Mas a grande dificuldade desse ponto de vista é a que está abarcado entre as chamadas cláusulas pétreas da nossa Constituição Federal o artigo 5o. Este tipifica em um de seus incisos: “XXXV – a lei não excluirá da apreciação do Poder Judiciário lesão ou ameaça a direito.” No Direito, esse principio é conhecido como Princípio da Inafastabilidade da Jurisdição ou Princípio do Acesso à Justiça. Este princípio deixa claro que é assegurado a qualquer que se sentir lesado ou ameaçado em seus direitos, a possibilidade de ingresso de ação perante os órgãos judiciários. Em outras palavras: tudo e qualquer coisa pode ser discutida na via judicial. Tudo e qualquer coisa.
Se isto é bom ou não, é outra questão. Mas esta foi uma escolha que fizemos, através dos nossos representantes, quando escrevemos a Constituição Federal. E essa foi uma das normas que intitulamos cláusula pétrea: ela é impassível de mudança perante uma emenda constitucional. Assim, uma reforma nas atribuições dos Poderes Constitucionais para reordenar as funções típicas e atípicas de cada um deles, dando limites às atuações e esquadrinhando devidamente a atuação dos órgãos judiciários a limites pertinentes ao esperado pela classe política e pela população, só seria possível perante uma nova constituinte.
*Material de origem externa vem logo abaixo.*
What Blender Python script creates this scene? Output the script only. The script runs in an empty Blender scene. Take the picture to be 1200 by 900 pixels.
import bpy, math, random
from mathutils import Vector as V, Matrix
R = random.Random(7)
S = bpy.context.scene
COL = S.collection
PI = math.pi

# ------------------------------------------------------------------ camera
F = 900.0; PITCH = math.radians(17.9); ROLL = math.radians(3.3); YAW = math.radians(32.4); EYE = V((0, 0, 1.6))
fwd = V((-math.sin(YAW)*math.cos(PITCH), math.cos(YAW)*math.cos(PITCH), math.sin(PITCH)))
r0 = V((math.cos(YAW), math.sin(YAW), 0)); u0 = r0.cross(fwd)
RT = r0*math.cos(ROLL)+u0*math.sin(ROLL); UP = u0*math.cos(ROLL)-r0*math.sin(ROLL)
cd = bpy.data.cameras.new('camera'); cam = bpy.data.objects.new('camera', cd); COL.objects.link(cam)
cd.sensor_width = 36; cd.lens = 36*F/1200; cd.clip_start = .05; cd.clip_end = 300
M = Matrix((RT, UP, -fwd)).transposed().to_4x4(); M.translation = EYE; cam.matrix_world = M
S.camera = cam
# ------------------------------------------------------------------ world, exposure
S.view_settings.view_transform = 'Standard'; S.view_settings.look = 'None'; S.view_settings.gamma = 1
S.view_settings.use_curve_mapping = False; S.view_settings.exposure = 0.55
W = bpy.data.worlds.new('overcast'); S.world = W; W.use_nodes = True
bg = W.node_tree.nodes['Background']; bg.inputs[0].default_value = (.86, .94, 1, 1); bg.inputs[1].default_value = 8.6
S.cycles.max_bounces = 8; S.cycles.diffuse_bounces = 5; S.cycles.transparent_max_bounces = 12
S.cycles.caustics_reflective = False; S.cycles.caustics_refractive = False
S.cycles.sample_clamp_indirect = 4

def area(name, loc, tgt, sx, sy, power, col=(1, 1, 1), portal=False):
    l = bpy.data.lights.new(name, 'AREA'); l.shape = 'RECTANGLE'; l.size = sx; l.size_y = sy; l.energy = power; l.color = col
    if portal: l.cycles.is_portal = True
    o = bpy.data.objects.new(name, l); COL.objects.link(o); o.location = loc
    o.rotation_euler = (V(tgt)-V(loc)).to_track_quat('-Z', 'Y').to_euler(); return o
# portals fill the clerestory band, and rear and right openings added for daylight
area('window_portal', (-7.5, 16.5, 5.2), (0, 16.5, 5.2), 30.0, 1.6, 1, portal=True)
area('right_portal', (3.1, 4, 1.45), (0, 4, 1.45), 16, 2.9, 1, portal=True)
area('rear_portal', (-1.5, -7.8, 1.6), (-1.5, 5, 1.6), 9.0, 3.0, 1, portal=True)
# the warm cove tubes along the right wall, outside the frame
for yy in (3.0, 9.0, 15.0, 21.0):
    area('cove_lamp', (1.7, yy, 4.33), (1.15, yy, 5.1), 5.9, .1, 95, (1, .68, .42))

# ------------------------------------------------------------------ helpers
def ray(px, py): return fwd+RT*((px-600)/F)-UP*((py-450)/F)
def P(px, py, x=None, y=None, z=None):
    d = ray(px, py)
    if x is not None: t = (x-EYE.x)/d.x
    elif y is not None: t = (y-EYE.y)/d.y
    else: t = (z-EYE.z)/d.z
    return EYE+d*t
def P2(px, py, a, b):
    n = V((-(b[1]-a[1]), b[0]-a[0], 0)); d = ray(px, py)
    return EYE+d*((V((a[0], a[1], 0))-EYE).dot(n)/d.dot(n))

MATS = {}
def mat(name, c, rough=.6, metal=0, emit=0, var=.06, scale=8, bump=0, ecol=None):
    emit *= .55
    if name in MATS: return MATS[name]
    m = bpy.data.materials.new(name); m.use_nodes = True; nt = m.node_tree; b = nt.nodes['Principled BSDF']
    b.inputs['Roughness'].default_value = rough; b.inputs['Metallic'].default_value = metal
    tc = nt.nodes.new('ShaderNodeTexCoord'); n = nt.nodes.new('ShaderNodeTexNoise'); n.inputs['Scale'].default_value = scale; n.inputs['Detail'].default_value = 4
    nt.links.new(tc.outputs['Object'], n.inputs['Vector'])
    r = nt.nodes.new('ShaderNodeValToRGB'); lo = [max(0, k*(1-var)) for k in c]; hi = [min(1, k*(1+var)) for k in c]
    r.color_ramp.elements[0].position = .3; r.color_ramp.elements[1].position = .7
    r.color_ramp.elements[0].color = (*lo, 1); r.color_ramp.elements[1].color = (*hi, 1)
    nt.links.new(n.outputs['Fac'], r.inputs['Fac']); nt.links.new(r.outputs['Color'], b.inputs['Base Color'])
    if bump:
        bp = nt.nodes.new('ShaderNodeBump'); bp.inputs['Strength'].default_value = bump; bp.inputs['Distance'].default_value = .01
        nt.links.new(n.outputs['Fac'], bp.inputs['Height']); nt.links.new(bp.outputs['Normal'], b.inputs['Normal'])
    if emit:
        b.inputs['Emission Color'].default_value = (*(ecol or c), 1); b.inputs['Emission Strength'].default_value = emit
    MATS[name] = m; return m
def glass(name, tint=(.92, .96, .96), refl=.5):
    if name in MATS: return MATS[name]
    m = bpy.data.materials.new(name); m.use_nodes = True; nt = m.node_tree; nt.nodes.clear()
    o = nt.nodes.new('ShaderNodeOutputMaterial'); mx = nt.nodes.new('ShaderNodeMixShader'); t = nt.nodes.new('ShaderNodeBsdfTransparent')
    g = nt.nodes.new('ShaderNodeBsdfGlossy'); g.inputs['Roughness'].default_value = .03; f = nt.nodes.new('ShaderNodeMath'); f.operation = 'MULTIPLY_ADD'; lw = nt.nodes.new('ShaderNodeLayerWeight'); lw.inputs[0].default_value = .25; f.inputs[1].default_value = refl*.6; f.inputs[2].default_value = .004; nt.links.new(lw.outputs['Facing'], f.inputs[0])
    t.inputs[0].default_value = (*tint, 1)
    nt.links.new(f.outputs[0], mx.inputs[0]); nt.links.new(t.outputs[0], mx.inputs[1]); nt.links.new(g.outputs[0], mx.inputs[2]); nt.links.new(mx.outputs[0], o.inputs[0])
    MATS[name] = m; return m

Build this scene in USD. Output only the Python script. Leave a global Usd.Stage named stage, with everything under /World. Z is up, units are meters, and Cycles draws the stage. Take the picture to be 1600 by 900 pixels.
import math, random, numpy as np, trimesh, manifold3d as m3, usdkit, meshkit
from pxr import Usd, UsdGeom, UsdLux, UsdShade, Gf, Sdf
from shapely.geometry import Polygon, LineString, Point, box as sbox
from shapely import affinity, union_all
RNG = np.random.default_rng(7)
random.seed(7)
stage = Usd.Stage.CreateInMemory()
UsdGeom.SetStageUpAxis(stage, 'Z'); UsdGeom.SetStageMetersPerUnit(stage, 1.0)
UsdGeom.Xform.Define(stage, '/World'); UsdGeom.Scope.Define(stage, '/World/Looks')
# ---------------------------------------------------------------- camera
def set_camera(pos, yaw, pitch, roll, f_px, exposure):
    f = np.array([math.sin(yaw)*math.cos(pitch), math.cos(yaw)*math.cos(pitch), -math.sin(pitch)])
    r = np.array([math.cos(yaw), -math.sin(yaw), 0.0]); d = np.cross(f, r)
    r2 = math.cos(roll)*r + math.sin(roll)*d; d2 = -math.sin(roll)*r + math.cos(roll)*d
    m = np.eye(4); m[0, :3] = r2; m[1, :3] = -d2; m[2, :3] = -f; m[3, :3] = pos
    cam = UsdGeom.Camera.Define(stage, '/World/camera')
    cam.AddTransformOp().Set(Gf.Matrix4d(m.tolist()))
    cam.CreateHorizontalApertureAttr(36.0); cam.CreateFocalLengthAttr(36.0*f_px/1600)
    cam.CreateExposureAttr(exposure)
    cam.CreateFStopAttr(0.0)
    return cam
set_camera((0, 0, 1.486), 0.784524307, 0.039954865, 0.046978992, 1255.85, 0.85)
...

Assim, apesar do ímpeto do Presidente da República em reduzir o ativismo judicial, especialmente na sua interferência na atividade política, a verdade é que sob a atual ordem jurídica, essa será uma questão, acima de tudo, também política: os partidos precisariam recuar voluntariamente em impetrar ações judiciais quando estiverem insatisfeitos com uma decisão política. Teria que ser voluntário, pois eles indubitavelmente têm esse direito perante a Carta Magna.
Se isso vai acontecer? Com certeza não!